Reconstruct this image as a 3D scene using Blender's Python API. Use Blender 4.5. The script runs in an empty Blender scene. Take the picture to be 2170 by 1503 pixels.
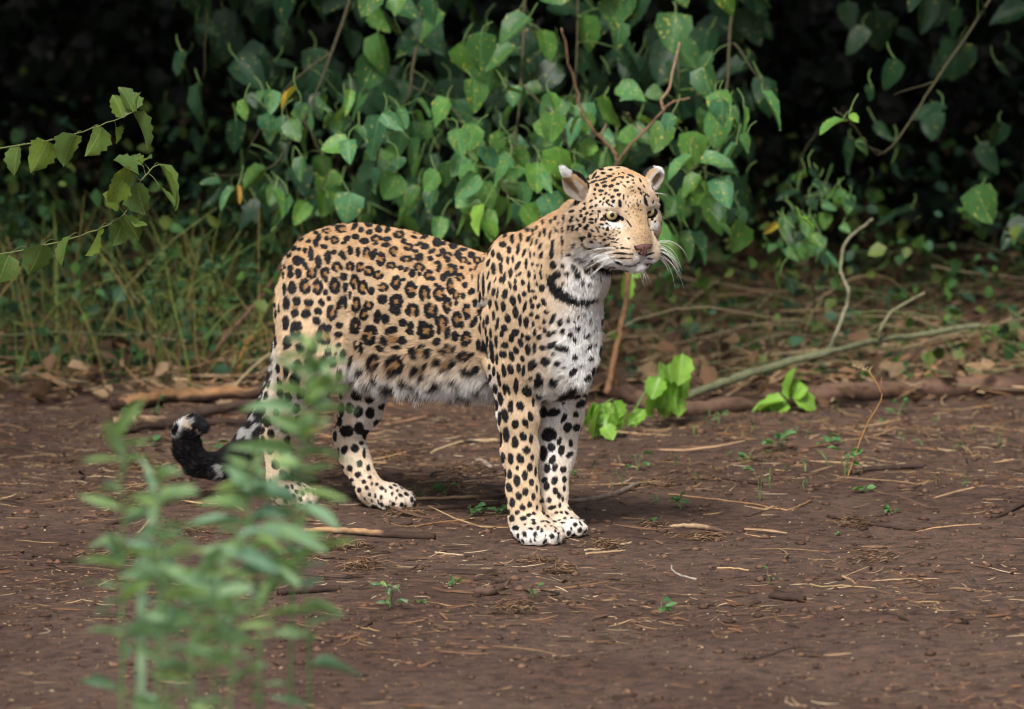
import bpy, bmesh, math, random
import numpy as np
from mathutils import Vector, Matrix
R = math.radians
random.seed(7)
scene = bpy.context.scene
COL = scene.collection

# ------------------------------------------------------------------ camera
CAMY, CAMZ, FPX = -14.0, 2.1, 14000.0
CDEP = math.atan((751.5 + 945.0) / FPX)
cam_data = bpy.data.cameras.new('camera')
cam = bpy.data.objects.new('camera', cam_data)
COL.objects.link(cam)
cam.location = (0, CAMY, CAMZ)
cam.rotation_euler = (math.pi / 2 - CDEP, 0, 0)
cam_data.sensor_width = 36.0
cam_data.sensor_fit = 'HORIZONTAL'
cam_data.lens = 36.0 * FPX / 2170.0
cam_data.clip_start = 0.5
cam_data.clip_end = 500.0
cam_data.dof.use_dof = True
cam_data.dof.focus_distance = 13.95
cam_data.dof.aperture_fstop = cam_data.lens / 50.0
scene.camera = cam

# ------------------------------------------------------------------ sky and sun
SUN_EL, SUN_AZ = 50.0, 196.0            # azimuth measured clockwise from +Y (north)
world = bpy.data.worlds.new('World')
scene.world = world
world.use_nodes = True
wn = world.node_tree
wn.nodes.clear()
wo = wn.nodes.new('ShaderNodeOutputWorld')
bg = wn.nodes.new('ShaderNodeBackground')
sky = wn.nodes.new('ShaderNodeTexSky')
hsv = wn.nodes.new('ShaderNodeHueSaturation')
sky.sky_type = 'NISHITA'
sky.sun_disc = False
sky.sun_elevation = R(SUN_EL)
sky.sun_rotation = R(SUN_AZ)
sky.air_density = 1.0
sky.dust_density = 4.0
sky.ozone_density = 1.0
hsv.inputs['Saturation'].default_value = 0.45
wn.links.new(sky.outputs[0], hsv.inputs['Color'])
wn.links.new(hsv.outputs[0], bg.inputs[0])
bg.inputs[1].default_value = 0.075
wn.links.new(bg.outputs[0], wo.inputs[0])
sun_d = bpy.data.lights.new('sun', 'SUN')
sun_d.energy = 1.5
sun_d.angle = R(12)
sun_d.color = (1.0, 0.95, 0.88)
sun = bpy.data.objects.new('sun', sun_d)
COL.objects.link(sun)
_sd = Vector((math.sin(R(SUN_AZ)) * math.cos(R(SUN_EL)), math.cos(R(SUN_AZ)) * math.cos(R(SUN_EL)), math.sin(R(SUN_EL))))
sun.rotation_euler = _sd.to_track_quat('Z', 'Y').to_euler()
vs = scene.view_settings
vs.view_transform = 'Standard'
vs.look = 'None'
vs.gamma = 1.0
vs.use_curve_mapping = False
vs.exposure = 1.26
scene.cycles.max_bounces = 6
scene.cycles.diffuse_bounces = 3
scene.cycles.glossy_bounces = 2
scene.cycles.transmission_bounces = 3
scene.cycles.transparent_max_bounces = 4
scene.cycles.use_denoising = True
scene.cycles.pixel_filter_type = 'BLACKMAN_HARRIS'
scene.cycles.filter_width = 1.15
try:
    scene.cycles_curves.shape = 'RIBBONS'
    scene.cycles_curves.subdivisions = 1
except Exception:
    pass

# ------------------------------------------------------------------ helpers
_ct, _st = math.cos(CDEP), math.sin(CDEP)
def ray(px, py):
    u = (px - 1085.0) / FPX; v = -(py - 751.5) / FPX
    return Vector((u, _ct + v * _st, -_st + v * _ct))
def P(px, py, Y):
    """the point of the place seen at photo pixel px, py that lies in the plane y = Y"""
    d = ray(px, py); t = (Y - CAMY) / d.y
    return Vector((d.x * t, Y, CAMZ + d.z * t))
def G(px, py, z=0.0):
    d = ray(px, py); t = (z - CAMZ) / d.z
    return Vector((d.x * t, CAMY + d.y * t, z))
def topix(p):
    """array of world points -> photo pixels and depth"""
    q = np.asarray(p) - np.array([0, CAMY, CAMZ])
    dep = q[:, 1] * _ct - q[:, 2] * _st
    up = q[:, 1] * _st + q[:, 2] * _ct
    return 1085 + FPX * q[:, 0] / dep, 751.5 - FPX * up / dep, dep

def tag(o, label=None, cat=None, group=None, kind=None):
    if label: o['label'] = label
    if cat: o['category'] = cat
    if group: o['group'] = group
    if kind: o['kind'] = kind
    return o
def shade(c, r, a, b):
    k = r.uniform(a, b); return tuple(t * k for t in c)
def empty(name, loc):
    o = bpy.data.objects.new(name, None)
    COL.objects.link(o); o.location = loc; o.empty_display_size = 0.05
    return o
def mesh_np(name, V, Fc, mat=None, smooth=True):
    me = bpy.data.meshes.new(name)
    V = np.asarray(V, dtype=np.float32); Fc = np.asarray(Fc, dtype=np.int32)
    me.vertices.add(len(V)); me.vertices.foreach_set('co', V.ravel())
    k = Fc.shape[1]
    me.loops.add(Fc.size); me.loops.foreach_set('vertex_index', Fc.ravel())
    me.polygons.add(len(Fc))
    me.polygons.foreach_set('loop_start', np.arange(0, Fc.size, k, dtype=np.int32))
    try: me.polygons.foreach_set('loop_total', np.full(len(Fc), k, dtype=np.int32))
    except Exception: pass
    me.update(calc_edges=True); me.validate()
    if smooth: me.polygons.foreach_set('use_smooth', np.ones(len(me.polygons), dtype=bool))
    if mat: me.materials.append(mat)
    return me
def link(name, me, parent=None, loc=None):
    o = bpy.data.objects.new(name, me)
    COL.objects.link(o)
    if parent: o.parent = parent
    if loc is not None: o.location = loc
    return o
class MB:
    """collects tubes and sheets into ONE mesh"""
    def __init__(s): s.v = []; s.f = []; s.c = []; s.col = (1, 1, 1)
    def tube(s, pts, rad, n=6, cap=True, wob=0.0, rnd=random):
        pts = [Vector(p) for p in pts]
        if not hasattr(rad, '__len__'): rad = [rad] * len(pts)
        b0 = len(s.v); prev = None
        for i, p in enumerate(pts):
            t = (pts[min(i + 1, len(pts) - 1)] - pts[max(i - 1, 0)])
            t = t.normalized() if t.length > 1e-9 else Vector((0, 0, 1))
            a = prev - t * prev.dot(t) if prev is not None else t.cross(Vector((.3, .5, .81)))
            if a.length < 1e-6: a = t.cross(Vector((1, 0, 0)))
            a.normalize(); prev = a; b = t.cross(a)
            for k in range(n):
                an = 2 * math.pi * k / n
                r = rad[i] * (1 + wob * rnd.uniform(-1, 1))
                s.v.append(tuple(p + (a * math.cos(an) + b * math.sin(an)) * r)); s.c.append(s.col)
        for i in range(len(pts) - 1):
            for k in range(n):
                s.f.append((b0 + i * n + k, b0 + i * n + (k + 1) % n, b0 + (i + 1) * n + (k + 1) % n, b0 + (i + 1) * n + k))
        if cap:
            s.f.append(tuple(b0 + k for k in range(n))[::-1])
            s.f.append(tuple(b0 + (len(pts) - 1) * n + k for k in range(n)))
        return s
    def strip(s, pts, wid, side, bend=0.0):
        """a thin blade: 3 verts across"""
        b0 = len(s.v); n = len(pts)
        for i, p in enumerate(pts):
            w = wid[i]; sd = side
            s.v += [tuple(p - sd * w), tuple(p + Vector((0, 0, -bend * w))), tuple(p + sd * w)]; s.c += [s.col] * 3
        for i in range(n - 1):
            for k in (0, 1):
                a = b0 + 3 * i + k
                s.f.append((a, a + 1, a + 4, a + 3))
        return s
    def poly(s, pts):
        b0 = len(s.v); s.v += [tuple(p) for p in pts]; s.c += [s.col] * len(pts); s.f.append(tuple(range(b0, b0 + len(pts))))
    def mesh(s, name, mat, smooth=True):
        me = bpy.data.meshes.new(name); me.from_pydata(s.v, [], s.f); me.update()
        if smooth: me.polygons.foreach_set('use_smooth', np.ones(len(me.polygons), dtype=bool))
        at = me.color_attributes.new('tint', 'FLOAT_COLOR', 'POINT')
        at.data.foreach_set('color', np.c_[np.array(s.c, dtype=np.float32), np.ones(len(s.c), dtype=np.float32)].ravel())
        if mat: me.materials.append(mat)
        return me
    def build(s, name, mat, parent=None, smooth=True, loc=None):
        return link(name, s.mesh(name, mat, smooth), parent, loc)

def new_mat(name):
    m = bpy.data.materials.new(name); m.use_nodes = True
    nt = m.node_tree; b = nt.nodes['Principled BSDF']
    return m, nt, b
def node(nt, t, **kw):
    n = nt.nodes.new(t)
    for k, v in kw.items():
        if k in n.inputs: n.inputs[k].default_value = v
        else: setattr(n, k, v)
    return n
def ramp(nt, fac, stops):
    r = nt.nodes.new('ShaderNodeValToRGB')
    while len(r.color_ramp.elements) < len(stops): r.color_ramp.elements.new(0.5)
    for e, (p, c) in zip(r.color_ramp.elements, stops):
        e.position = p; e.color = (*c, 1)
    nt.links.new(fac, r.inputs[0])
    return r.outputs[0]
def mixc(nt, fac, a, b, mode='MIX'):
    m = nt.nodes.new('ShaderNodeMix'); m.data_type = 'RGBA'; m.blend_type = mode
    for s, v in ((0, fac), (6, a), (7, b)):
        if hasattr(v, 'links'): nt.links.new(v, m.inputs[s])
        elif s == 0: m.inputs[0].default_value = v
        else: m.inputs[s].default_value = (*v, 1)
    return m.outputs[2]
# ------------------------------------------------------------------ soil
rg = np.random.RandomState(3)
def vnoise2(x, y, s, seed=0):
    X = x * s + seed * 13.7; Y = y * s + seed * 7.1; i = np.floor(X).astype(int); j = np.floor(Y).astype(int); f = X - i; g = Y - j; f = f * f * (3 - 2 * f); g = g * g * (3 - 2 * g)
    def h(a, b):
        k = (a * 73856093) ^ (b * 19349663) ^ (seed * 83492791); k = (k * 1103515245 + 12345) & 0x7fffffff; return ((k >> 8) & 0xffff) / 65535.0
    return h(i, j) * (1 - f) * (1 - g) + h(i + 1, j) * f * (1 - g) + h(i, j + 1) * (1 - f) * g + h(i + 1, j + 1) * f * g
def gz(x, y):
    x = np.asarray(x, float); y = np.asarray(y, float)
    z = (vnoise2(x, y, 1.3, 1) - .5) * .030 + (vnoise2(x, y, 4.5, 2) - .5) * .022 + (vnoise2(x, y, 13, 3) - .5) * .007 + (vnoise2(x, y, 38, 4) - .5) * .0035
    amp = np.clip((np.hypot(x + .25, (y - .25) * .8) - .45) / .8, .12, 1)
    far = np.clip((y - 3.5) / 6, 0, 1)
    return z * amp * (1 + far * 2) + far * far * .25 * (1 - np.clip((y - 12) / 30, 0, 1) * 0)
def axis(fine0, fine1, st, outer):
    a = list(np.arange(fine0, fine1 + 1e-6, st)); lo, hi = [], []; d = st; p = fine1
    while p < outer: d *= 1.22; p += d; hi.append(p)
    d = st; p = fine0
    while p > -outer: d *= 1.22; p -= d; lo.append(p)
    return np.array(lo[::-1] + a + hi)
gx, gy = axis(-1.7, 1.7, .016, 160), axis(-2.6, 3.6, .016, 160)
GX, GY = np.meshgrid(gx, gy, indexing='ij'); GZ = gz(GX, GY)
nxg, nyg = GX.shape
idg = np.arange(nxg * nyg).reshape(nxg, nyg)
m_soil, nt, b = new_mat('damp brown soil')
tc = node(nt, 'ShaderNodeTexCoord')
n1 = node(nt, 'ShaderNodeTexNoise', Scale=1.6, Detail=6.0); n2 = node(nt, 'ShaderNodeTexNoise', Scale=28.0, Detail=8.0, Roughness=.65); n3 = node(nt, 'ShaderNodeTexNoise', Scale=230.0, Detail=4.0, Roughness=.7)
for n_ in (n1, n2, n3): nt.links.new(tc.outputs['Object'], n_.inputs['Vector'])
c1 = ramp(nt, n1.outputs['Fac'], [(.32, (.098, .054, .040)), (.55, (.140, .088, .068)), (.75, (.165, .100, .072))])
c2 = ramp(nt, n2.outputs['Fac'], [(.30, (.34, .31, .30)), (.50, (1, 1, 1)), (.70, (1.5, 1.3, 1.15))])
c = mixc(nt, 1.0, c1, c2, 'MULTIPLY')
c3 = ramp(nt, n3.outputs['Fac'], [(.33, (.5, .5, .5)), (.5, (1, 1, 1)), (.64, (1.1, 1.08, 1.05)), (.72, (2.3, 2.0, 1.8))])
c = mixc(nt, .8, c, c3, 'MULTIPLY')
nt.links.new(c, b.inputs['Base Color']); b.inputs['Roughness'].default_value = .85; b.inputs['Specular IOR Level'].default_value = .3
b1 = node(nt, 'ShaderNodeBump', Strength=.9, Distance=.006); nt.links.new(n3.outputs['Fac'], b1.inputs['Height'])
b2 = node(nt, 'ShaderNodeBump', Strength=.8, Distance=.02); nt.links.new(n2.outputs['Fac'], b2.inputs['Height']); nt.links.new(b1.outputs[0], b2.inputs['Normal']); nt.links.new(b2.outputs[0], b.inputs['Normal'])
me = mesh_np('ground', np.stack([GX, GY, GZ], -1).reshape(-1, 3), np.stack([idg[:-1, :-1], idg[1:, :-1], idg[1:, 1:], idg[:-1, 1:]], -1).reshape(-1, 4), m_soil)
tag(link('ground', me), kind='structure')
def Gz(px, py, up=0.0):
    p = G(px, py)
    for _ in range(3): p = G(px, py, float(gz(p.x, p.y)) + up)
    return p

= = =

Work to complete
Quote, exactly and only, the lines from the first line of the data above through the line containing "COL = scene.collection". The pictures do not belong in it.

Answer to the task
Reconstruct this image as a 3D scene using Blender's Python API. Use Blender 4.5. The script runs in an empty Blender scene. Take the picture to be 2170 by 1503 pixels.
import bpy, bmesh, math, random
import numpy as np
from mathutils import Vector, Matrix
R = math.radians
random.seed(7)
scene = bpy.context.scene
COL = scene.collection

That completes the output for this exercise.